Old Albanian shook off the nearlies and what-might-have-beens of the first half of the season and produced a performance that went straight for the jugular, was uninhibited and which announced that Andy Holloway’s tenure as head coach is here to enthral and delight the Woolams faithful.

Herts Advertiser: May and Lombaard make a tackleMay and Lombaard make a tackle (Image: Archant)

After a fitful first half in which both teams scored two tries there was nothing to choose between the sides at 17-16 in OA’s favour. Nathan Earle took a pass from No 15, Charlie Kingsman, and ran thirty metres for his first try. Not to be outdone, Heath’s flanker Dave Allen squeezed over in a corner but this went unconverted. A quick response saw Chris Lombaard and Charlie Hughes set up a run-in for Jimmy Spiers.

Maro Itoje managed to get himself yellow carded for a technical offence, but his surging runs won him a bottle of champagne from Billy’s Bar proprietor, Harry Knighton, as man of the match.

His timeout had little effect on the score until the 34th minute, when Blackheath centre Markus Burcham ran in his side’s second try. In the kicking department, Heath’s Mike Carty slotted two penalties, while Lawrence Rayner converted both of OAs’ tries and bagged a penalty to establish the marginal half-time lead; he was to finish the match with a personal haul of eighteen points from the boot.

“I had a word or two about our defensive organisation at half time”, said Holloway modestly but nobody at Woollams was prepared for the explosion that happened in the second half.

That man Earle started it right from the kick-off as a turnover gave space for Spiers to make yardage upfield and deliver a perfect pass to Earle whose muscular run-in outstripped the defence.

Seven minutes later a Blackheath line out just past halfway went straight to Andrew Daish alone, unmarked and heading for the try line in seconds. A Rayner penalty four minutes later meant that OAs had added fifteen unanswered points in eleven minutes.

As Blackheath tried to get back into the game, the OA forwards stifled all their good intent. Marshalled by Stef Liebenberg, the lineouts were picked off by skipper Billy Johnson, Ollie Cooper-Millar and Daish, the set piece in the few scrums was solid and the graft of Lawrence White and Brett McNamee meant that the Club’s ambitions were nullified and little of the half was played in OA territory.
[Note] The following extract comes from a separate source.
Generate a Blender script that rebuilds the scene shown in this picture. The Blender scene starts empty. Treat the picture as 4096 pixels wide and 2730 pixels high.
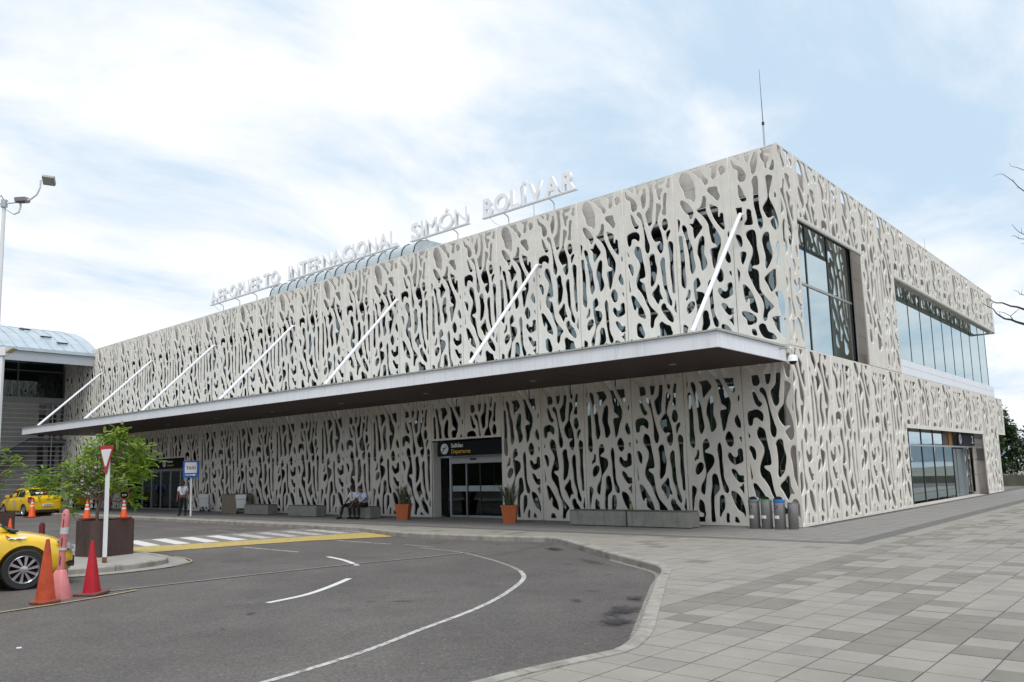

Blackheath’s No 10, Phil Ellis, saw yellow on 70 minutes to be joined six minutes later by No 6, Jesse Linton, during an OA invasion of the visitors’ line and, opting for scrums, a penalty try on 78 minutes became inevitable before the dam burst. Bomber Lombaard loped over for a well-deserved try to be followed two minutes later by sub Mike Allen to round off a gain of 36 points without reply in the second half.

All of which has consigned Blackheath to the relegation zone and, being a ‘relegation 10 pointer’ has improved OAs’ position to 10th. A visit to the south coast next Saturday sees OAs take on the only side they have not yet played, eleventh-placed Worthing, who travelled the length of the country yesterday to be blitzed by improving Blaydon 45-14. Kick-off at 2pm.